[start of Dataset extract]

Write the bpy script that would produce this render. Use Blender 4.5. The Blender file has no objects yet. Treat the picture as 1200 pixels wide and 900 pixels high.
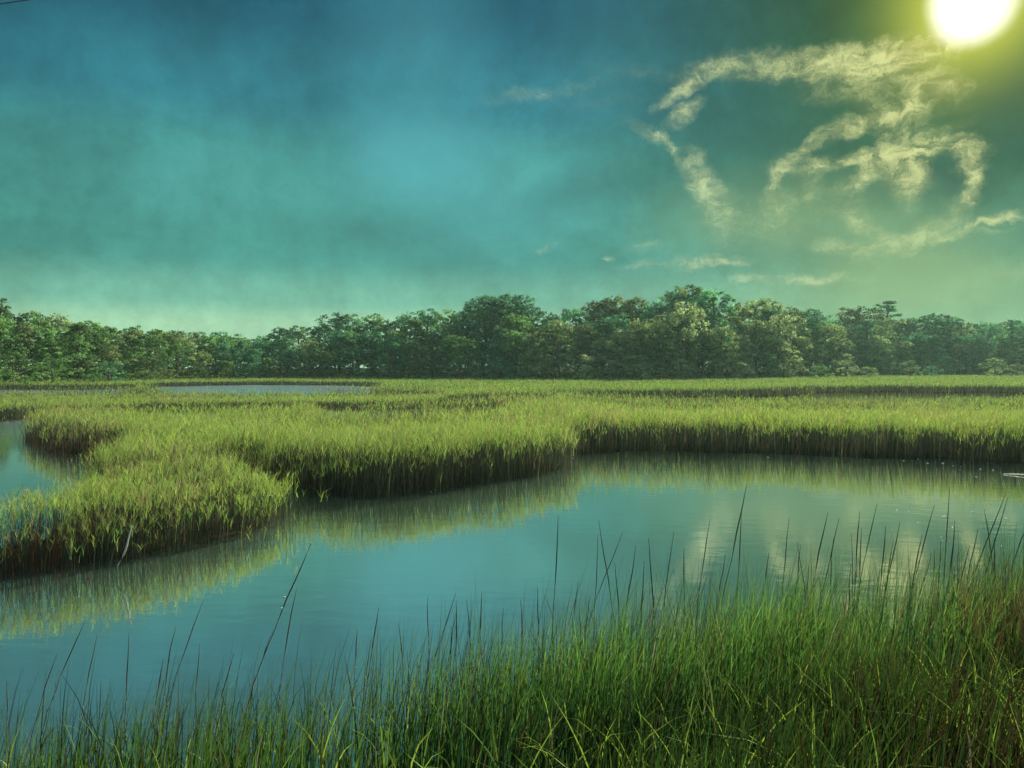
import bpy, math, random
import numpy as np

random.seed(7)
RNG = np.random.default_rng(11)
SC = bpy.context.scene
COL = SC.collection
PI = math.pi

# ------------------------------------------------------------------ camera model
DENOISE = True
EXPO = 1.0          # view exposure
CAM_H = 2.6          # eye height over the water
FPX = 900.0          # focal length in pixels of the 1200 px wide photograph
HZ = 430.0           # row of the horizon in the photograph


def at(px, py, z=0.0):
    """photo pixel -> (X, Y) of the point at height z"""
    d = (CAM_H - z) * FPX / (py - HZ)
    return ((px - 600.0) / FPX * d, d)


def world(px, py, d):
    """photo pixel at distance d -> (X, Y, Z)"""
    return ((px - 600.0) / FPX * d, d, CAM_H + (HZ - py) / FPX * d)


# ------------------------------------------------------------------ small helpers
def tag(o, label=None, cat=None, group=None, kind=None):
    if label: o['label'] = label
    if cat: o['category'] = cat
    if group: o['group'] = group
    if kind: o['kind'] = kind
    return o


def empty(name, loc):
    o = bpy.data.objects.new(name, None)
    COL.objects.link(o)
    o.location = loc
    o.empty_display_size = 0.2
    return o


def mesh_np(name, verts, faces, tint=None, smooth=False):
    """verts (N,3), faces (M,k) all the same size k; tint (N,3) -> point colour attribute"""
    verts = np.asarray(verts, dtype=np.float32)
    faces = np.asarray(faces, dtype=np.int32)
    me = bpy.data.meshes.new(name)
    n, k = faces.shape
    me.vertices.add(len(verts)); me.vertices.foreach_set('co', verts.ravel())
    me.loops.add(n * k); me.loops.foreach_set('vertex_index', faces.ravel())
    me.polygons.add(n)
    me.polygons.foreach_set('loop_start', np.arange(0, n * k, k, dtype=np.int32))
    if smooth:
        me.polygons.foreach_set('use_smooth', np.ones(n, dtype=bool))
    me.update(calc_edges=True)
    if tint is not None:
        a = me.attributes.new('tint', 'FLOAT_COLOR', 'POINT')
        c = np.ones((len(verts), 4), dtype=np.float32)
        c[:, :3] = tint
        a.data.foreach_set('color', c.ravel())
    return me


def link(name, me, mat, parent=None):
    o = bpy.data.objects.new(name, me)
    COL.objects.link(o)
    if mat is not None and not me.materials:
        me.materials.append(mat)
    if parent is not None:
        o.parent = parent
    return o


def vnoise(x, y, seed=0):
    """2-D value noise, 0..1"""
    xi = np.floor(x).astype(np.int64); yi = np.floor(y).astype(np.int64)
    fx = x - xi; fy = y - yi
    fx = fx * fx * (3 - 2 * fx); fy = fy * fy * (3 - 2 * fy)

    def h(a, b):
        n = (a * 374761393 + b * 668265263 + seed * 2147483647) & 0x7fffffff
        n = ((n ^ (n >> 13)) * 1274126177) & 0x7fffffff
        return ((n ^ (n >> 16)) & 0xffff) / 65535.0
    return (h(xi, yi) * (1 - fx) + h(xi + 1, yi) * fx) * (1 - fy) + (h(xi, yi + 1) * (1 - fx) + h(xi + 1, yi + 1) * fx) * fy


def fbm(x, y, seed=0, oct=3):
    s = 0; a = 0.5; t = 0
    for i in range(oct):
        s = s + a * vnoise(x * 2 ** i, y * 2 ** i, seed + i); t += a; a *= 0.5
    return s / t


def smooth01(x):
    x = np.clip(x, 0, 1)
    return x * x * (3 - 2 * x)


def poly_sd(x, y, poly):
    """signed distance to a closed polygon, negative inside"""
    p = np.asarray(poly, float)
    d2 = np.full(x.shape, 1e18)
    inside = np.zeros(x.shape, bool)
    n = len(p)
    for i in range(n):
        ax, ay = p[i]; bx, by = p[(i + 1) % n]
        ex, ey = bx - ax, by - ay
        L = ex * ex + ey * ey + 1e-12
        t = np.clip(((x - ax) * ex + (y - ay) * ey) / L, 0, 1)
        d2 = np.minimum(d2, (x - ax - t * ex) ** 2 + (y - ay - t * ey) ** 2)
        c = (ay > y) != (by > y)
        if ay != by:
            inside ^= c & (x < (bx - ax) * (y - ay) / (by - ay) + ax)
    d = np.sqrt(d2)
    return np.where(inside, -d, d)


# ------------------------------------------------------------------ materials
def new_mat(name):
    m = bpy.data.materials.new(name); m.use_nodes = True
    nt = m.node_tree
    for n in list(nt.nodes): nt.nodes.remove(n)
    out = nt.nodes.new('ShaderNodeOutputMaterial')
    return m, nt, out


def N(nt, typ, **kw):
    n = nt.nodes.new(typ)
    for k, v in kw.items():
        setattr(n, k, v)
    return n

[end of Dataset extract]

• Given exercise: Keep the pictures out of the copy and return the rest of the data above exactly.

• Exercise result:
Write the bpy script that would produce this render. Use Blender 4.5. The Blender file has no objects yet. Treat the picture as 1200 pixels wide and 900 pixels high.
import bpy, math, random
import numpy as np

random.seed(7)
RNG = np.random.default_rng(11)
SC = bpy.context.scene
COL = SC.collection
PI = math.pi

# ------------------------------------------------------------------ camera model
DENOISE = True
EXPO = 1.0          # view exposure
CAM_H = 2.6          # eye height over the water
FPX = 900.0          # focal length in pixels of the 1200 px wide photograph
HZ = 430.0           # row of the horizon in the photograph


def at(px, py, z=0.0):
    """photo pixel -> (X, Y) of the point at height z"""
    d = (CAM_H - z) * FPX / (py - HZ)
    return ((px - 600.0) / FPX * d, d)


def world(px, py, d):
    """photo pixel at distance d -> (X, Y, Z)"""
    return ((px - 600.0) / FPX * d, d, CAM_H + (HZ - py) / FPX * d)


# ------------------------------------------------------------------ small helpers
def tag(o, label=None, cat=None, group=None, kind=None):
    if label: o['label'] = label
    if cat: o['category'] = cat
    if group: o['group'] = group
    if kind: o['kind'] = kind
    return o


def empty(name, loc):
    o = bpy.data.objects.new(name, None)
    COL.objects.link(o)
    o.location = loc
    o.empty_display_size = 0.2
    return o


def mesh_np(name, verts, faces, tint=None, smooth=False):
    """verts (N,3), faces (M,k) all the same size k; tint (N,3) -> point colour attribute"""
    verts = np.asarray(verts, dtype=np.float32)
    faces = np.asarray(faces, dtype=np.int32)
    me = bpy.data.meshes.new(name)
    n, k = faces.shape
    me.vertices.add(len(verts)); me.vertices.foreach_set('co', verts.ravel())
    me.loops.add(n * k); me.loops.foreach_set('vertex_index', faces.ravel())
    me.polygons.add(n)
    me.polygons.foreach_set('loop_start', np.arange(0, n * k, k, dtype=np.int32))
    if smooth:
        me.polygons.foreach_set('use_smooth', np.ones(n, dtype=bool))
    me.update(calc_edges=True)
    if tint is not None:
        a = me.attributes.new('tint', 'FLOAT_COLOR', 'POINT')
        c = np.ones((len(verts), 4), dtype=np.float32)
        c[:, :3] = tint
        a.data.foreach_set('color', c.ravel())
    return me


def link(name, me, mat, parent=None):
    o = bpy.data.objects.new(name, me)
    COL.objects.link(o)
    if mat is not None and not me.materials:
        me.materials.append(mat)
    if parent is not None:
        o.parent = parent
    return o


def vnoise(x, y, seed=0):
    """2-D value noise, 0..1"""
    xi = np.floor(x).astype(np.int64); yi = np.floor(y).astype(np.int64)
    fx = x - xi; fy = y - yi
    fx = fx * fx * (3 - 2 * fx); fy = fy * fy * (3 - 2 * fy)

    def h(a, b):
        n = (a * 374761393 + b * 668265263 + seed * 2147483647) & 0x7fffffff
        n = ((n ^ (n >> 13)) * 1274126177) & 0x7fffffff
        return ((n ^ (n >> 16)) & 0xffff) / 65535.0
    return (h(xi, yi) * (1 - fx) + h(xi + 1, yi) * fx) * (1 - fy) + (h(xi, yi + 1) * (1 - fx) + h(xi + 1, yi + 1) * fx) * fy


def fbm(x, y, seed=0, oct=3):
    s = 0; a = 0.5; t = 0
    for i in range(oct):
        s = s + a * vnoise(x * 2 ** i, y * 2 ** i, seed + i); t += a; a *= 0.5
    return s / t


def smooth01(x):
    x = np.clip(x, 0, 1)
    return x * x * (3 - 2 * x)


def poly_sd(x, y, poly):
    """signed distance to a closed polygon, negative inside"""
    p = np.asarray(poly, float)
    d2 = np.full(x.shape, 1e18)
    inside = np.zeros(x.shape, bool)
    n = len(p)
    for i in range(n):
        ax, ay = p[i]; bx, by = p[(i + 1) % n]
        ex, ey = bx - ax, by - ay
        L = ex * ex + ey * ey + 1e-12
        t = np.clip(((x - ax) * ex + (y - ay) * ey) / L, 0, 1)
        d2 = np.minimum(d2, (x - ax - t * ex) ** 2 + (y - ay - t * ey) ** 2)
        c = (ay > y) != (by > y)
        if ay != by:
            inside ^= c & (x < (bx - ax) * (y - ay) / (by - ay) + ax)
    d = np.sqrt(d2)
    return np.where(inside, -d, d)


# ------------------------------------------------------------------ materials
def new_mat(name):
    m = bpy.data.materials.new(name); m.use_nodes = True
    nt = m.node_tree
    for n in list(nt.nodes): nt.nodes.remove(n)
    out = nt.nodes.new('ShaderNodeOutputMaterial')
    return m, nt, out


def N(nt, typ, **kw):
    n = nt.nodes.new(typ)
    for k, v in kw.items():
        setattr(n, k, v)
    return n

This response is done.